The system may be dying, but it is doing so in geological time. It is not going to stop tomorrow, yet one of the aspects that researchers still do not have a clear picture of is how long hydrothermal systems can last.
The Pull of Mystery
Back in 2015, when Dr. Zierenberg accompanied the MBARI team that first discovered the Auka vent field, they directed the ROV pilots to go to a hill and try to quickly find some active hydrothermal chimneys in order to collect rock and fluid samples. It was the last dive of the cruise, and they only had 3 hours on bottom to find and sample a chimney in a place no human had seen before. The ship had to be in port by the next morning, so this opportunity was their only chance to collect samples. Thanks to the skills of the ROV pilots, they succeeded in getting both fluid and rock samples. The results are described in a paper written by the science party, which has just been accepted for publication.

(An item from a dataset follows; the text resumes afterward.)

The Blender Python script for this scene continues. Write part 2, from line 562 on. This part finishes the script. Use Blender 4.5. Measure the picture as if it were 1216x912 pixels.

One rock collected from a nearby hill on a subsequent dive proved to be quite interesting. It was composed of the mineral Baryte (a mineral consisting of barium sulphate), which is why the site is informally referred to as Baryte Hill. On shore, an examination of the rock using a microscope led Dr. Zierenberg to hypothesize that this sample was formed at a relatively low temperature seep site. An unusual and striking aspect that the sample has very high gold and silver concentrations, yet the concentration of several trace elements are different from any other Dr.Zierenberg has examined in more than 40 years of work on hydrothermal vents.
Black smokers can be enriched in gold, but they are also associated with copper, lead and zinc. This sample has none of those elements. “Everything in this rock looks to me like low temperature seeps, but it doesn’t look like low temperature from a black smoker, it looks like something else,” shares Dr. Zierenberg.
The team only knows two things for sure: the location they collected the sample, and that it came from a higher elevation up the hill. “It is highly unusual: not only does it not look like any seafloor deposit that I know of, it doesn’t look like any land based gold deposit that I know of,” says Dr. Zierenberg, explaining how the chemistry and mineralogy of this single sample is different. “I am intrigued by this because I don’t have a clue what’s up the hill where it came from, and I really want to know.” If everything goes well on the rest of the cruise, he will get the chance to find out!
Send the Sentinel
“When or if we have a dive in Baryte Hill remains to be seen,” says Dr. Zieremberg. “Even when I started writing this proposal more than 2 years ago, I was motivated by it and I really want to understand what this sample is and where it came from.” Still, the experts are looking for a needle in a haystack – surveying a big area. When researchers drive around with an ROV, they can only see a few meters in every direction, so it is very easy to fly right by some important discovery and never see it: this is why they want the best maps they can have.
Therefore, AUV D Allan B’s first mission was to scout Baryte Hill. The mission ran smoothly, but when the team got the data back, it was an extremely poor data set: big sources of interference (noise) were scattered all around. Luckily, the team was able to “clean” it and the data became usable. In spite of having an auspicious resolution to all his hard work, marine geologist Dave Clague sighed. The effort is huge, very methodical and time consuming. “We’re going to have a good map.” He smiles – “It’s always very ugly before we make it pretty.” Their determination is beginning to pay off, the AUV’s map is beginning to take shape, and promising features are taking the stage.